**GIVEN INFORMATION:**
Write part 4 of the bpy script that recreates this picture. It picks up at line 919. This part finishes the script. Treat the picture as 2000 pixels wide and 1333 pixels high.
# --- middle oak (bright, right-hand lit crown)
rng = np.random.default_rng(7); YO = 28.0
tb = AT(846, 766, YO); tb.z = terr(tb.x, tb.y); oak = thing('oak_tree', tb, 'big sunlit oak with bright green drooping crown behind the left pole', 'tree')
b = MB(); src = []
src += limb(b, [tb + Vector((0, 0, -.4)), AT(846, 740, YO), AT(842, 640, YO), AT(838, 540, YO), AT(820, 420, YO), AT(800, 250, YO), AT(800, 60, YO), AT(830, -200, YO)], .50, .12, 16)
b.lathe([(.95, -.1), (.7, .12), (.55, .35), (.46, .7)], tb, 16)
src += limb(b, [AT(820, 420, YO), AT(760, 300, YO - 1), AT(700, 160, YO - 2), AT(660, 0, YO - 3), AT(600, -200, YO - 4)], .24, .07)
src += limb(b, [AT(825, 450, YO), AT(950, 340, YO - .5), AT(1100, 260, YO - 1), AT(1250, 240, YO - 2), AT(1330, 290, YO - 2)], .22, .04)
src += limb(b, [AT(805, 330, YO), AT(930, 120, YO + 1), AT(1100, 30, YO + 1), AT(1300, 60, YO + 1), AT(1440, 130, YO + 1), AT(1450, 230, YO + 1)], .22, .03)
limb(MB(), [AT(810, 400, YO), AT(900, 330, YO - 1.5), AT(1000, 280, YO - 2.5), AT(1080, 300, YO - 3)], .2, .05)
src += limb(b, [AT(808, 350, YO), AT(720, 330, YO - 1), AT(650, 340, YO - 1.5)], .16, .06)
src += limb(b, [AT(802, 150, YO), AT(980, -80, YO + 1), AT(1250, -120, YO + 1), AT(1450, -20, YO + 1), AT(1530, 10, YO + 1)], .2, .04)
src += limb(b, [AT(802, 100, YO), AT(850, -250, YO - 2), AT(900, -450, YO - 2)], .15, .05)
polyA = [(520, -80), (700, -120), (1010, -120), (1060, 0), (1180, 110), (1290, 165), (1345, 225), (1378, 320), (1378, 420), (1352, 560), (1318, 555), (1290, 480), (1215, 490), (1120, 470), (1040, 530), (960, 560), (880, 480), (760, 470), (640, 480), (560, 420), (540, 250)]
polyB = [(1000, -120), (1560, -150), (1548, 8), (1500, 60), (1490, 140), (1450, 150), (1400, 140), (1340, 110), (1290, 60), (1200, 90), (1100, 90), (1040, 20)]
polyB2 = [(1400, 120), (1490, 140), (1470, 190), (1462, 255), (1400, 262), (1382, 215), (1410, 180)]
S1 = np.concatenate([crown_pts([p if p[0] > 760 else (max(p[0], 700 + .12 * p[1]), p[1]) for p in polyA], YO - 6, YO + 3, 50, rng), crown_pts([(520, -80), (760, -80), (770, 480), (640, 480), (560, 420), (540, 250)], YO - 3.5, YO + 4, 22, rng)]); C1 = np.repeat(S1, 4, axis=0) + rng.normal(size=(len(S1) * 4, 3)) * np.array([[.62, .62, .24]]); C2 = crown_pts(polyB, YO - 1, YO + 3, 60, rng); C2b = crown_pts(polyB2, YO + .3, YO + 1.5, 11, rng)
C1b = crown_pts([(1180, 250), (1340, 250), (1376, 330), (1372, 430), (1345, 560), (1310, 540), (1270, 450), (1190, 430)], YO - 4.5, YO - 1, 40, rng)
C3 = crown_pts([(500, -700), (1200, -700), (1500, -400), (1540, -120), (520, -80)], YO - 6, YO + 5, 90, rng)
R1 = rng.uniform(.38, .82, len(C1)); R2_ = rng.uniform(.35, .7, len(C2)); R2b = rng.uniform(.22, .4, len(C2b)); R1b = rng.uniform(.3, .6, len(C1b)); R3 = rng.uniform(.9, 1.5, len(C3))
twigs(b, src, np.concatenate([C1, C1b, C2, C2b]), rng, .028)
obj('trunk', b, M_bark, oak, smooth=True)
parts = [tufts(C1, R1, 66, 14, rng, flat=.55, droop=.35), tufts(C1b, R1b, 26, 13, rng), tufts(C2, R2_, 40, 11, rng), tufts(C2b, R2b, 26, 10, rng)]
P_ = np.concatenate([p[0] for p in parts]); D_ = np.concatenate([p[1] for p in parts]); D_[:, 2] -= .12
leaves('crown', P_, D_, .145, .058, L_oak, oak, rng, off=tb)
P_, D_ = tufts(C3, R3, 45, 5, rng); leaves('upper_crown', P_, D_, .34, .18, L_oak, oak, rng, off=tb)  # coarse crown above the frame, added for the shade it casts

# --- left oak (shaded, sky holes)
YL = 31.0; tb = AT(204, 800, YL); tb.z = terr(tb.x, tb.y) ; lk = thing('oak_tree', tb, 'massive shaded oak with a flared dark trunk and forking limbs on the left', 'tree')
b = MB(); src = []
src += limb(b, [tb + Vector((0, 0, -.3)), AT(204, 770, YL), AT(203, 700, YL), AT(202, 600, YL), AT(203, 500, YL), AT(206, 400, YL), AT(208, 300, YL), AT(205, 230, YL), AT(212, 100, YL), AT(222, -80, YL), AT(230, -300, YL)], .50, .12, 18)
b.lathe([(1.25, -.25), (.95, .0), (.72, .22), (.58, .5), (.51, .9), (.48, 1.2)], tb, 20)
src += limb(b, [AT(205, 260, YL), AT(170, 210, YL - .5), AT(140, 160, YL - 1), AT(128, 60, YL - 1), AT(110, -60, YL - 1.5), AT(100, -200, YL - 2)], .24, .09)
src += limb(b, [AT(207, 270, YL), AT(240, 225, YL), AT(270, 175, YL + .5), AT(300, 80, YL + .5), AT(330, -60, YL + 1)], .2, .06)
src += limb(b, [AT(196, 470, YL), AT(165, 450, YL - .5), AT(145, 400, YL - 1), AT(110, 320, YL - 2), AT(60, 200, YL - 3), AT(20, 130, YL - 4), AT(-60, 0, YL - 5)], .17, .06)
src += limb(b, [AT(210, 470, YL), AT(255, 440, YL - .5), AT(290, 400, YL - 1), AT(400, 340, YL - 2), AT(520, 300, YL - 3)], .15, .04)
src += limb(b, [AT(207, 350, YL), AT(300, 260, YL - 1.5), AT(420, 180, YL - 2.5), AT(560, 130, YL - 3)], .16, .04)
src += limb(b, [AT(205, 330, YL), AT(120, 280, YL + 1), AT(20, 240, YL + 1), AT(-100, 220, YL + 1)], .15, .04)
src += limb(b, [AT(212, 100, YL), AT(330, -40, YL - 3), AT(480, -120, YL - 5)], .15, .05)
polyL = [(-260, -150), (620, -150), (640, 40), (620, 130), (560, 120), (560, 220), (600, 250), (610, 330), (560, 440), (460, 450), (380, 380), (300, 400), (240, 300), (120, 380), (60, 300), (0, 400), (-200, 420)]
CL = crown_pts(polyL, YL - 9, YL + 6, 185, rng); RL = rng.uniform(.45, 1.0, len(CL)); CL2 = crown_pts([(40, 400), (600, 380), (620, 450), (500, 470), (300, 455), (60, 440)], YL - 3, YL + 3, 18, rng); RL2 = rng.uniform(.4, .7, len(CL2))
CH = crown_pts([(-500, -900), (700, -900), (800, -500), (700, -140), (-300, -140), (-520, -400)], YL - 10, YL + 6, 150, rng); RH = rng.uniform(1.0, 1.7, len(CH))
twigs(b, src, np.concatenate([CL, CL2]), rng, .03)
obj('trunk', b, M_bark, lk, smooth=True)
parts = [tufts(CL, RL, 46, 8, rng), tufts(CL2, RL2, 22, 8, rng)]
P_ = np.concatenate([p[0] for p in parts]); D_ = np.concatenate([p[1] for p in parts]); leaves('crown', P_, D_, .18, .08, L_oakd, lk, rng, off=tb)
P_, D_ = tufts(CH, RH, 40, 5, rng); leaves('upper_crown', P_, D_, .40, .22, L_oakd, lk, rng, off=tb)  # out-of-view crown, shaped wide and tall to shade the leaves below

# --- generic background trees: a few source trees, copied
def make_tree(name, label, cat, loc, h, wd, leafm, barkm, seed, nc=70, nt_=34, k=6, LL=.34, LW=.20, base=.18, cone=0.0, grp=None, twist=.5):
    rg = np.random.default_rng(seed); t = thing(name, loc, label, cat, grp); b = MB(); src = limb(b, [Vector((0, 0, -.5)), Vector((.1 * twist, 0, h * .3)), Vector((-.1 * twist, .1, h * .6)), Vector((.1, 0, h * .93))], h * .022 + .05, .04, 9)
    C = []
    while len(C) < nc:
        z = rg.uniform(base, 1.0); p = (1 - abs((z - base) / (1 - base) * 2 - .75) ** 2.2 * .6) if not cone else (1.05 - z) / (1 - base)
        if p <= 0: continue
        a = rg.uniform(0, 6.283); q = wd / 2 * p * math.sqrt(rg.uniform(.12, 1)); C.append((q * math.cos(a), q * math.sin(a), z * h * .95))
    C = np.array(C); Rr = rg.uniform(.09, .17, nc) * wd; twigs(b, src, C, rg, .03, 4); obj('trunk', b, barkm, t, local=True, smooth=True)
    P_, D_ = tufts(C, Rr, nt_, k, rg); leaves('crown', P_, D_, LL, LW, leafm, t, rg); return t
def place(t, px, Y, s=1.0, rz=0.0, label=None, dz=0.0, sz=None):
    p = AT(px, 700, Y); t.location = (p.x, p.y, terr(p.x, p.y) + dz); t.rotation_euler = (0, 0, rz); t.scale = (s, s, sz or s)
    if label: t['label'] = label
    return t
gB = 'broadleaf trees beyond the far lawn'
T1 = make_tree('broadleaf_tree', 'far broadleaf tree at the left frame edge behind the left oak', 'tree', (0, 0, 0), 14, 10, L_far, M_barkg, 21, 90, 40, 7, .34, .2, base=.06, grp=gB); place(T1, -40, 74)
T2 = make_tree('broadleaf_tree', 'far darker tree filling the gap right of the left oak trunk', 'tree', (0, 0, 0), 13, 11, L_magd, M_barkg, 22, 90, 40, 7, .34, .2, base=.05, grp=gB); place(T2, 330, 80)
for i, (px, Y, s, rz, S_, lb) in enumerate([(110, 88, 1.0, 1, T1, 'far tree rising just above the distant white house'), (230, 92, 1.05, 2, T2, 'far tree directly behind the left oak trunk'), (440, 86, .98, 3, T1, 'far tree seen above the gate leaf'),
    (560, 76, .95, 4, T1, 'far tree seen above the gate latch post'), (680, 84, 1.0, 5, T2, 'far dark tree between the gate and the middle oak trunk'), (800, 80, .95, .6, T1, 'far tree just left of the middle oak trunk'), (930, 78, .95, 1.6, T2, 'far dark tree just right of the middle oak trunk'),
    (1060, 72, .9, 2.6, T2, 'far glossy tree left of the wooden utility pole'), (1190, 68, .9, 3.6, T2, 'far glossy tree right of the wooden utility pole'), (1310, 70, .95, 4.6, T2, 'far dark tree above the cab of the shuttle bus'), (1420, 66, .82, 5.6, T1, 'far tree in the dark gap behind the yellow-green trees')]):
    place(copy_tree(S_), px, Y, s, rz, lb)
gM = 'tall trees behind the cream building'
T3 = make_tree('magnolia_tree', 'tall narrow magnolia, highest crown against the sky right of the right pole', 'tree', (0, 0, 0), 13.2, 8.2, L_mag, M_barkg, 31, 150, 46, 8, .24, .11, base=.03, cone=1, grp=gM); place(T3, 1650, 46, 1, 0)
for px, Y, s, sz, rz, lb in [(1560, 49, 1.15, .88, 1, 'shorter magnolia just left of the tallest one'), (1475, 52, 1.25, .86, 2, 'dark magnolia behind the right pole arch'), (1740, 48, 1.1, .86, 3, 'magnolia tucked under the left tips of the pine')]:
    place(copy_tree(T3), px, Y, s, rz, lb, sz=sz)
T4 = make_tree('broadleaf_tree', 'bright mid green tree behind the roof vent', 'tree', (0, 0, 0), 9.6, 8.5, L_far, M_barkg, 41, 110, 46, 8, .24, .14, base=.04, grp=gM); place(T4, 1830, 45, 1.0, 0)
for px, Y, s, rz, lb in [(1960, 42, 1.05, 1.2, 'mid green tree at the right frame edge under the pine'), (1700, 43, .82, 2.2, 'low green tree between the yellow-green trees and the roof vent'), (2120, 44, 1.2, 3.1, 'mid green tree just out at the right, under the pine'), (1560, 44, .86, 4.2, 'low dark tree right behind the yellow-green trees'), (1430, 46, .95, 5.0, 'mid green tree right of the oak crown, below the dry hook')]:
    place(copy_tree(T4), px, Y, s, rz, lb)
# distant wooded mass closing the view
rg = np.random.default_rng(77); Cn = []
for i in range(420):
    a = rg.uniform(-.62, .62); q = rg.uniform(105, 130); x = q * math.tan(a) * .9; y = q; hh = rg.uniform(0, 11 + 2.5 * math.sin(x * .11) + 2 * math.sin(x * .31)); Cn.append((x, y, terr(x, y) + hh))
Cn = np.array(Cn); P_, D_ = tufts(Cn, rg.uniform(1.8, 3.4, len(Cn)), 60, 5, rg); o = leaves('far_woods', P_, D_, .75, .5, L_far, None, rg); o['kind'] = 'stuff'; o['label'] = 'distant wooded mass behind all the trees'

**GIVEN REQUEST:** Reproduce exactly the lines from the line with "D_, .18, .08, L_oakd, lk, rng, off=tb)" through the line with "P_, D_ = tufts(CH, RH, 40, 5, rng);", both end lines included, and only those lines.

**WORKED ANSWER:**
P_ = np.concatenate([p[0] for p in parts]); D_ = np.concatenate([p[1] for p in parts]); leaves('crown', P_, D_, .18, .08, L_oakd, lk, rng, off=tb)
P_, D_ = tufts(CH, RH, 40, 5, rng); leaves('upper_crown', P_, D_, .40, .22, L_oakd, lk, rng, off=tb)  # out-of-view crown, shaped wide and tall to shade the leaves below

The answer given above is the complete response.